Besides her description of sharing with her community the product of a hunt, what I love about this memory is the message she teaches us, which is that Inuit need seal to thrive in the Arctic. Inuit hunt seals for food, clothing, and many other products, and they market the by-products of the sustainable hunt internationally today. Recognizing and honouring the Inuit seal harvest and products with legislation that would mark May 20 as national seal products day also recognizes and honours the traditional Inuit way of life.

Article 20 of the UN Declaration on the Rights of Indigenous Peoples affirms the right to maintain and develop indigenous “political, economic and social systems or institutions, to be secure in the enjoyment of their own means of subsistence and development, and to engage freely in all their traditional and other economic activities.” For many Inuit, this means a continuation of the seal hunt, and the diversification of traditional uses toward commercial markets and new products.

Colonizing society, organizations, and governments violates that inherent right when it attempts to place misinformed restrictions on seal products, restrictions that have caused immeasurable harm to indigenous communities across the north. Inuit originally joined the commercial seal market due to pressures from colonization. They were herded into permanent settled communities and actively prevented from living traditional lifestyles. Sled dogs were shot by the RCMP. The Inuit people turned to the monetary economy to buy fuel for their snowmobiles and to survive.

The banning of products from the Inuit hunt caused economic devastation, and I can attest, personal humiliation among Inuit communities. The seal skin market is so important because it allows Inuit to maintain a piece of their traditional lifestyle, and in doing so, assert autonomy and control over their social systems.

Nunavik Creations is an example of the tremendous entrepreneurship in the north of my riding. The award-winning company employs Inuit women from various communities in Nunavik as seamstresses, designers, creative analysts, sample makers, pattern makers, and in administrative roles promoting Inuit culture through their unique garments.

Creating a day each year when all of Canada supports the inherent right that Inuit have to participate in the economy, take care of their families and communities, and thrive in this millennium would go a long way toward truth-telling and making amends for previous wrongs done to indigenous peoples.

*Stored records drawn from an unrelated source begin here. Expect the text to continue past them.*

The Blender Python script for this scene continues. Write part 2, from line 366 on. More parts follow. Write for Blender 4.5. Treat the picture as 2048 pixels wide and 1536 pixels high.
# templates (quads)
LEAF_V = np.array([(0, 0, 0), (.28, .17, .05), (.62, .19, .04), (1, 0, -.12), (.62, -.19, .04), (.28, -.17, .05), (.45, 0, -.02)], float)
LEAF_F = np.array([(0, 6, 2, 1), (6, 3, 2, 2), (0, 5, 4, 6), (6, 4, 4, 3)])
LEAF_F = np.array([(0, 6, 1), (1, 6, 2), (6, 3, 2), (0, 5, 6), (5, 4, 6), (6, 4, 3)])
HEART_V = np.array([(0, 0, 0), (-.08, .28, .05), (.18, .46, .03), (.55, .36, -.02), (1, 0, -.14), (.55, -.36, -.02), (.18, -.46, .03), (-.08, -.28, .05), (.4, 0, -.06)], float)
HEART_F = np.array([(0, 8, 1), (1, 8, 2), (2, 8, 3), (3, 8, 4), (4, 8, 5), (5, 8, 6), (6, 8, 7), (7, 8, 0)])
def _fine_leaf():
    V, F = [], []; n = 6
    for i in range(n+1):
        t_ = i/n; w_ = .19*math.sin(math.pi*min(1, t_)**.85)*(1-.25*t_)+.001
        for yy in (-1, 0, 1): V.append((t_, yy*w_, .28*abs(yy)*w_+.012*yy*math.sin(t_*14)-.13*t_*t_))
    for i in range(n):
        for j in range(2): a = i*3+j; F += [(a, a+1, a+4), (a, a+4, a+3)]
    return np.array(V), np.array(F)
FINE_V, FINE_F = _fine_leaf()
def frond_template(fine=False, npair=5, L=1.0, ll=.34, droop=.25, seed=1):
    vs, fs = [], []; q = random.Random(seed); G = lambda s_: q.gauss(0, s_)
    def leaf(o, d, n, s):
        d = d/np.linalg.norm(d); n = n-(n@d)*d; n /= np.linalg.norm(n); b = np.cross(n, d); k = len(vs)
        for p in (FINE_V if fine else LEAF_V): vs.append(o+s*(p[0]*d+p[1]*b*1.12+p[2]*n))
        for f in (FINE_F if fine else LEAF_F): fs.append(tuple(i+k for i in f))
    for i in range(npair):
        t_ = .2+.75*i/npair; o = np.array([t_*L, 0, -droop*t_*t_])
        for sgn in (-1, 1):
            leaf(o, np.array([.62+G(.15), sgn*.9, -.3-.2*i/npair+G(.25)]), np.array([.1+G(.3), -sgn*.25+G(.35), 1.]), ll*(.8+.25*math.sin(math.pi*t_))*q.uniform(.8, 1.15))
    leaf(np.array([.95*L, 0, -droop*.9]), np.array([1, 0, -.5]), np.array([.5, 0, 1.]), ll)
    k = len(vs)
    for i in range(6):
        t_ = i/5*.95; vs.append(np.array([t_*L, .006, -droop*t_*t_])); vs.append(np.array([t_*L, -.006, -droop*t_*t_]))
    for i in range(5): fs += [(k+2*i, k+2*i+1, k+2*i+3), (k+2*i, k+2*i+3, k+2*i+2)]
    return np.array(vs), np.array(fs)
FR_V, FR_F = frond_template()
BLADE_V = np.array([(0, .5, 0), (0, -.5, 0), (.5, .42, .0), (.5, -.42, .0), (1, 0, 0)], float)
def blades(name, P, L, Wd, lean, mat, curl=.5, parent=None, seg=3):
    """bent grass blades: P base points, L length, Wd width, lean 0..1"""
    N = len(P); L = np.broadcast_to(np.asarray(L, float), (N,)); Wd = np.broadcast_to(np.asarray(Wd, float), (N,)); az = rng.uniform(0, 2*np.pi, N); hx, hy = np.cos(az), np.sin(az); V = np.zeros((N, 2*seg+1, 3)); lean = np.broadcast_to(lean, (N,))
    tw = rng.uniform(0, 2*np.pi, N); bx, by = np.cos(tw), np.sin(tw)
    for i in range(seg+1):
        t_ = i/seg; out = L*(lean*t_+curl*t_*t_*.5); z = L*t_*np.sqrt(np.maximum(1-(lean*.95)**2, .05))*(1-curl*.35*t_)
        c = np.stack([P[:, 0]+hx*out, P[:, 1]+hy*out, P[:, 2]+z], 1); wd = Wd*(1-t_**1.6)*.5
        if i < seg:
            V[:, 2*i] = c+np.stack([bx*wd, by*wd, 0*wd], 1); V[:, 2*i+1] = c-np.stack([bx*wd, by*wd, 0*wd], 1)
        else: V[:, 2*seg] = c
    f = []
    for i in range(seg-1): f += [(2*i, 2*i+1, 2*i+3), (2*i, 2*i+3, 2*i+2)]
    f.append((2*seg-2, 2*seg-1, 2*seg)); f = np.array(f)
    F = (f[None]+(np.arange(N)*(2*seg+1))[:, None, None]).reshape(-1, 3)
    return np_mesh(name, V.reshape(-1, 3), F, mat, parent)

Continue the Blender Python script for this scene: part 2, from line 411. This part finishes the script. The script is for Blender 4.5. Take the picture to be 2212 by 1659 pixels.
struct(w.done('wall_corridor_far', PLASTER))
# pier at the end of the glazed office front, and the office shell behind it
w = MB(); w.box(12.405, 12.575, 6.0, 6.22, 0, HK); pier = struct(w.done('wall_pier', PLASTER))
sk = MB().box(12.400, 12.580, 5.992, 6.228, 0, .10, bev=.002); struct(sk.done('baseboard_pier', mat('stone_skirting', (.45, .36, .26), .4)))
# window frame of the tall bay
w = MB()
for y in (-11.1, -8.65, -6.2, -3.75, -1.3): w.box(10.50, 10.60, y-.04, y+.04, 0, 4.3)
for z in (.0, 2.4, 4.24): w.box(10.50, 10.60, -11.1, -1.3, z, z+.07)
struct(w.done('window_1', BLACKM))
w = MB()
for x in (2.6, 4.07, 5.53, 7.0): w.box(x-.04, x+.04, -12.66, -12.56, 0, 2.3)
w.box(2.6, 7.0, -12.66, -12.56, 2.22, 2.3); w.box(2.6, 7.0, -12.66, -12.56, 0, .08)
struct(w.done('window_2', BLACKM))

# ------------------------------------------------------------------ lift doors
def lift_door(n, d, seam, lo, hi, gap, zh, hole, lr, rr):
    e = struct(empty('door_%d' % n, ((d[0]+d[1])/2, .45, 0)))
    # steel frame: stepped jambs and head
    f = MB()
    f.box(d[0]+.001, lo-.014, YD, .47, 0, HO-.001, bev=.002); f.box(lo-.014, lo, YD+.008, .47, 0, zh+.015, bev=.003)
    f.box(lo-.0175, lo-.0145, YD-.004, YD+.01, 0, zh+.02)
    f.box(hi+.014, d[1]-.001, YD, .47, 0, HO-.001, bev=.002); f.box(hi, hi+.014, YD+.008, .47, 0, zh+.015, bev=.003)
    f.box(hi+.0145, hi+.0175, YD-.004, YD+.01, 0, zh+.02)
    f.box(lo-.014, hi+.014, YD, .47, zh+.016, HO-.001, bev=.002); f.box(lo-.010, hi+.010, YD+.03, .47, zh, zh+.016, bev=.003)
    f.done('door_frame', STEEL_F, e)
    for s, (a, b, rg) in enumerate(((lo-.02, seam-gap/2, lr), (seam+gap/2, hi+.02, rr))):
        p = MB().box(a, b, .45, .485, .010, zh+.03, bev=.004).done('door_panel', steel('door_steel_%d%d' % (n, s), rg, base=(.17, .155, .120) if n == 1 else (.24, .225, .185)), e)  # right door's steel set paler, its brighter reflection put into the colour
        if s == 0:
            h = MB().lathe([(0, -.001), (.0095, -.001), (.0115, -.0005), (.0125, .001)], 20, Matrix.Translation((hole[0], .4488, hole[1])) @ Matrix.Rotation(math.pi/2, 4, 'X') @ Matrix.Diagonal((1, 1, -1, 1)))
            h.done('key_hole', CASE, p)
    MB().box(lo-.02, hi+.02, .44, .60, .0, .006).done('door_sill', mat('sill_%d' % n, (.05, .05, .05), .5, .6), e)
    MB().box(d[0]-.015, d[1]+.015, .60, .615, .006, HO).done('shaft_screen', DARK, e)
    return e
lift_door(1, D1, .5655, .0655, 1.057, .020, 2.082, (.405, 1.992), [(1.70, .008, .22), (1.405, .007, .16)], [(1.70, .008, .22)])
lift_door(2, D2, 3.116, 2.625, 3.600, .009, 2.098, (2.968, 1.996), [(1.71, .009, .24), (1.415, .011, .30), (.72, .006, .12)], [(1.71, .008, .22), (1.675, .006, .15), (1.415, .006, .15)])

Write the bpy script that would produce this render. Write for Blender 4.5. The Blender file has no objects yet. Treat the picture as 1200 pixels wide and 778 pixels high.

Indigenous peoples, as stewards of their territories, have the obligation to care for the land and waters. For Inuit, the right to maintain and promote spiritual practices is closely connected to hunting seal. Throughout the Arctic, stories are told about an aquatic female character, sometimes called Sanna. She controls the sea mammals and determines the fate of surface dwellers. She is someone to beg when a hunter is hopeful, and someone to blame if a hunter fails. If we are to advance our understanding of Inuit-defined sovereignty, the first important entity we must recognize is the sea. In doing so, we must respect all Inuit practices connected to the sea and Sanna's children, the sea mammals.

The relationship between humans and seals, which has developed over thousands of years through precise observations while out on the sea ice waiting to harpoon a seal, while monitoring seal breathing holes, birthing dens, and migration patterns, is central to Inuit culture.

I am proud to stand in the House and say that I fully support Bill S-208, legislation that supports the inherent rights of the Inuit to maintain their social, cultural, political, and economic relationship to the seals, to Sanna, and to the sea.